I never really understood how that system is supposed to work.
So on the one hand, Section 230 absolves the hoster of liability and tells an affected party to go after the author directly.
But on the other hand, we all rally for the importance of anonymity on the internet, so it's very likely that there will be no way to find the author.
Anonymous authors have very little reach without external promotion or a long lasting reputation.
If someone builds up a reputation anonymously then that reputation itself is something that can be destroyed when a platform destroys their account etc.
Your premise goes precisely against the base of the lawsuit itself:
> (...) an unidentified third party published on that website an untrue and harmful advertisement presenting her as offering sexual services. That advertisement contained photographs of that applicant, which had been used without her consent, along with her telephone number.(...) The same advertisement nevertheless remains available on other websites which have reproduced it.
Anonymous author, great reach, enough damage for the victim to take a lawsuit all the way to the CJEU.
> What exactly provided great reach here? Is it the creator or something else.
Irrelevant, in the initial understanding of Section 230 that this thread was advocating for returning to. Only the author is responsible for the content in that framework, not the platforms distributing and/or promoting it.
In Section 230 platforms only maintain protection as a neutral party, anything getting promoted by them puts them at risk.
“letters to the editor” are a very old form of user generated content, but the act of selecting a letter and placing it in a prominent position isn’t a neutral act.
For clarity, they do maintain limited editorial discretion. Section 230(c)(2) states that service providers and users may not be held liable for voluntarily acting in good faith to restrict access to "obscene, lewd, lascivious, filthy, excessively violent, harassing, or otherwise objectionable" material.
Further, Section 230 contains statutory exceptions. This federal immunity generally will not apply to suits brought under federal criminal law, intellectual property law, any state law "consistent" with Section 230, certain privacy laws applicable to electronic communications, or certain federal and state laws relating to sex trafficking.
Forget the Internet and Section 230 for a second. Anonymous publications, particularly on contentious matters like politics and religion, are a long-standing tradition. If someone anonymously posts a leaflet in public square, how do you find the author?
>But on the other hand, we all rally for the importance of anonymity on the internet, so it's very likely that there will be no way to find the author.
So:
1) We all rally for the importance of anonymity (wrt general speech) EVERYWHERE, before even (and critical to) the founding of America. Writing like the Federalist Papers were absolutely central to arguments for the US Constitution, and they were anonymous. "The Internet" is not anything special or novel here per se when it comes to the philosophy and politics of anonymous speech.
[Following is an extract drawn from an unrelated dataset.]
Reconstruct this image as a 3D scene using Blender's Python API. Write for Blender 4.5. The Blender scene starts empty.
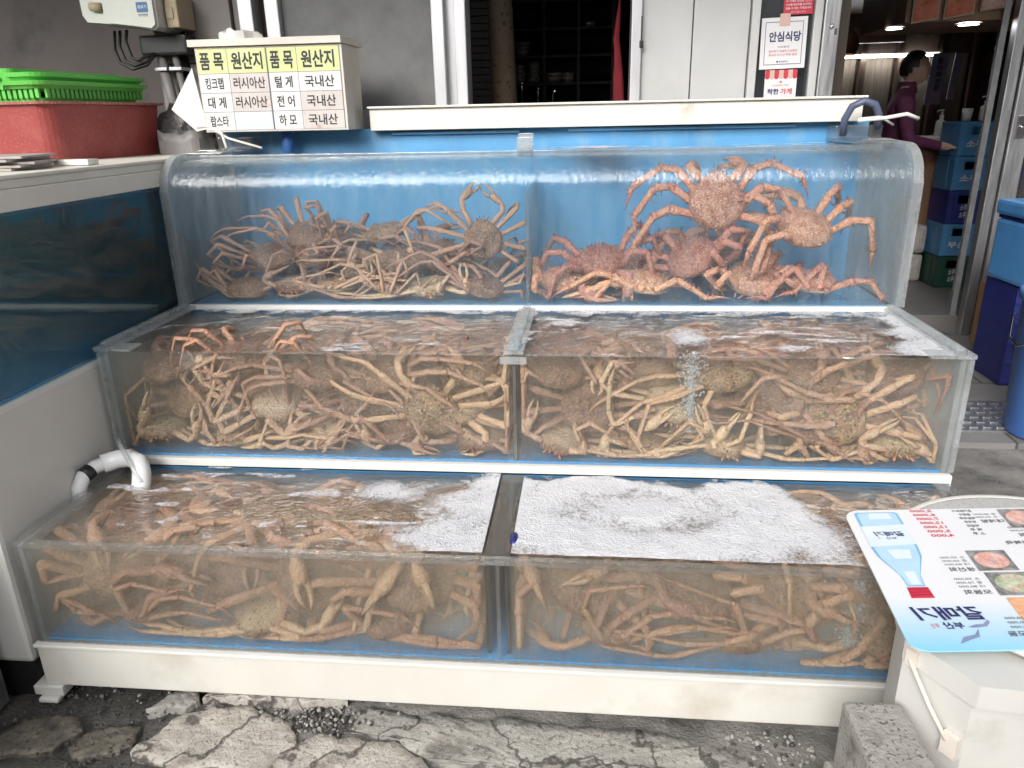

There has always been a tension with anonymous speech risks vs value, and America has come down quite firmly on the value side of that.
2) That said, "anonymous" on the internet very rarely actually is to the level of "no way to find the author with the aid of US court ordered process". Like, I assume that just as my real name is not "xoa" your real name is not "xg15", and to the extent we have made some effort at maintaining our pseudonymity it'd be somewhat difficult for any random member of the general public to connect our HN speech to our meatspace bodies. But the legal process isn't limited to public information. If you have a colorable lawsuit against someone, you can sue their placeholder and then attempt to discover their identity via private data. HN has our IP addresses if nothing else, as does intermediaries between the system we're posting from and HN, as well as possibly a valid email address. Which can potentially by themselves be enough breadcrumbs to follow back to a person and have enough cause to engage in specific discovery against them. And this is without any money getting involved, if there are any payments of any kind that leaves an enormous number of ripples. And that's assuming nobody left any other clues, that you can't make any inferences about who would be doing defamatory speech against you and narrow it down further that.
Yes, it's possible someone at random is using a massive number of proxies from a camera-less logless public access point with virgin monero or whatever and perfect opsec, but that really is not the norm.
3) Hosters not being directly liable doesn't make them immune to court orders. If something is defamatory you can secure an order to have it removed even without finding the person in question. And in practice most hosters are probably going to remove something upon notification as fast as possible, as in this case, and ban the poster in question on top.
So no, I don't think it's a "a massive vacuum of responsibility" anymore than it ever was, and the contrast is that eliminating anonymous speech is a long proven massive risk to basic freedoms.
The combo effectively enshittified swaths of the Internet, which now is full of robo-pamphleteers acting with anonymous impunity, in ways they never would if sitting face-to-face.
I love the Internet but it normalizes bad behavior and to the extent the CJEU was tracking toward a new and more stringent standard, well earned by the Internet and its trolls.
I never really understood how that system is supposed to work.
So on the one hand, Section 230 absolves the hoster of liability and tells an affected party to go after the author directly.
But on the other hand, we all rally for the importance of anonymity on the internet, so it's very likely that there will be no way to find the author.
Isn't this a massive vacuum of responsibility?